As part of the deal, Russia would release Griner and Whelan in exchange for Viktor Bout, a Russian arms trafficker imprisoned in the U.S., CNN reported. A senior administration official told the news outlet that the deal has the backing of President Joe Biden and is expected to be “successful based on a history of conversations with the Russians.”

Griner has been held in detention for drug possession since February. Her family has repeatedly called on the White House to secure her release, even if that includes a prisoner exchange. Whelan has been held in Russia for espionage since 2018.

Blinken said he will speak with Russian foreign minister Sergey Lavrov in the coming days to bring up the release of Whelan and Griner. It will be the first meeting since Russia invaded Ukraine.

Another Texas native, former Marine Trevor Reed, was released from Russian prison in an exchange earlier this year. Reed was traded for Konstantin Yaroshenko, a Russian pilot then serving a 20-year federal prison sentence for a cocaine smuggling conspiracy.

[Trevor Reed, former Marine from Texas, freed from Russia in prisoner swap]

The U.S. State Department has generally opposed prisoner trades, saying that it incentivizes countries to detain Americans to use them as bargaining chips, The New York Times reported.
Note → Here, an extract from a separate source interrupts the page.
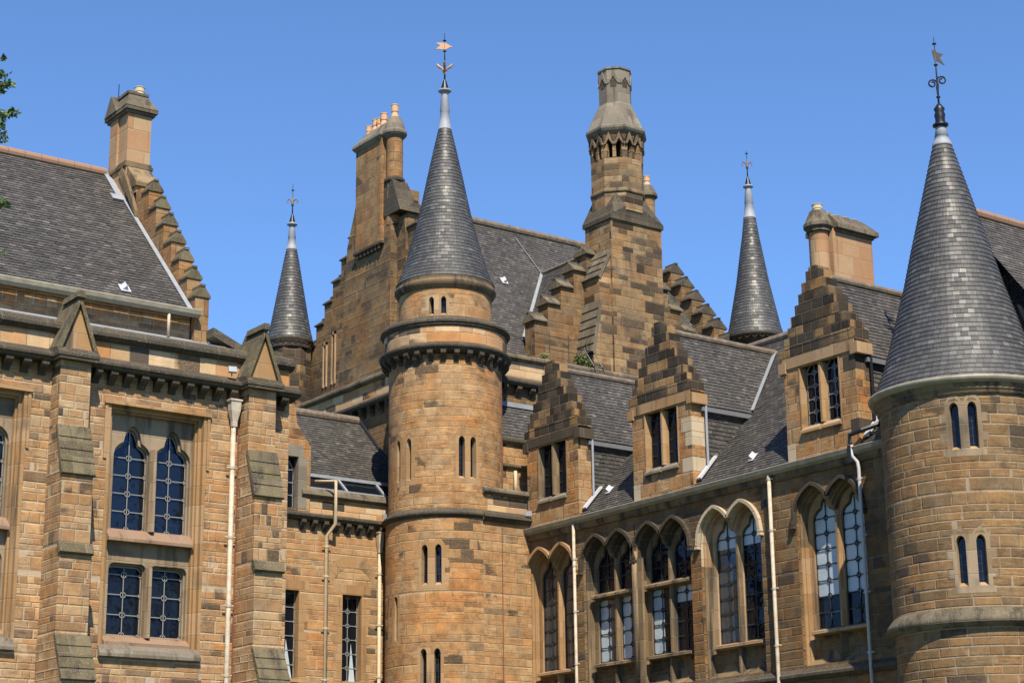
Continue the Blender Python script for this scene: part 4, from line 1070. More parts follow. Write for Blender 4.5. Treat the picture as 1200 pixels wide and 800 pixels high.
def tower_shaft(parent, cx, cy, r, z0, z1, slits, mat, name='shaft'):
    S = cyl(cx, cy, r); holes = [(u-w/2, u+w/2, zb, zt) for (u, w, zb, zt) in slits]
    mb = MB(); mb.sheet(S, -math.pi*r, math.pi*r, z0, z1, holes, r*math.pi/40); o = mb.build(name, mat, parent)
    return S

# central round tower
T = thing('round_tower', 'tall central round tower with corbelled parapet ring and slender slate cone', 'tower', (30.3, 44.55, 0))
cx, cy = 30.3, 44.55
va = math.atan2(-cy, -cx)      # direction that faces the camera
def ang(px, r, z):
    """arc length on a cylinder of radius r for something seen at photo column px"""
    best = None
    for i in range(-90, 91):
        a = va+R(i); p = V((cx+r*math.cos(a), cy+r*math.sin(a), z)); d = p-CAM
        x = 600+FPX*d.dot(Rt)/d.dot(Fw)
        if best is None or abs(x-px) < best[0]: best = (abs(x-px), a)
    return best[1]*r
r1 = 1.65; sl1 = [(ang(p, r1, 13.2), .18, 12.55, 13.78) for p in (467, 479, 541, 555)]
S1 = tower_shaft(T, cx, cy, r1, 11.5, 16.3, sl1, 'tower')
r2 = 1.72; sl2 = [(ang(p, r2, 10.1), .18, 9.55, 10.7) for p in (498, 513.5)]+[(ang(p, r2, 8), .18, 6.75, 7.85) for p in (496, 512)]+[(ang(p, r2, 9), .16, 8.1, 9.35) for p in (457.5, 463.5)]
S2 = tower_shaft(T, cx, cy, r2, 0, 11.6, sl2, 'tower')
for S_, r_, L_ in ((S1, r1, sl1), (S2, r2, sl2)):
    for (u, w_, zb, zt) in L_: slit(T, S_, r_, u, w_, zb, zt)
for S_, L_ in ((S1, sl1[:2]), (S1, sl1[2:]), (S2, sl2[:2]), (S2, sl2[2:4]), (S2, sl2[4:])):
    surround(T, S_, [q[0] for q in L_], .18, L_[0][2], L_[0][3], 'dress_o')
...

“Using wrongful detention as a bargaining chip represents a threat to the safety of everyone traveling, working and living abroad,” the department’s spokesperson, Ned Price, said at a June press briefing.

Russia long called for the release of Bout, a Russian arms dealer who was sentenced to 25 years in prison in 2012 for agreeing to sell millions of dollars in weapons to a Colombian terrorist group.

Griner’s case has garnered national attention as WNBA players and executives, Texas lawmakers, and civil and human rights groups have advocated for her release.

Griner was arrested at an airport near Moscow after customs officials found two cannabis vape cartridges in her baggage. Testifying in a Russian courtroom earlier Wednesday, the WNBA player said she was not read her rights, according to the Houston Chronicle. Griner has pleaded guilty but said Wednesday she did not intend to bring the cannabis oil with her and packed it in haste, the Chronicle reported. A doctor had prescribed the cannabis oil to her for pain and inflammation from career-related injuries.

Griner, who is Black and gay, finds herself in a country that has engaged in homophobic persecution under President Vladimir Putin’s rule. Griner’s detention has been further complicated by U.S. efforts to support Ukraine as it fends off Russia’s continued invasion.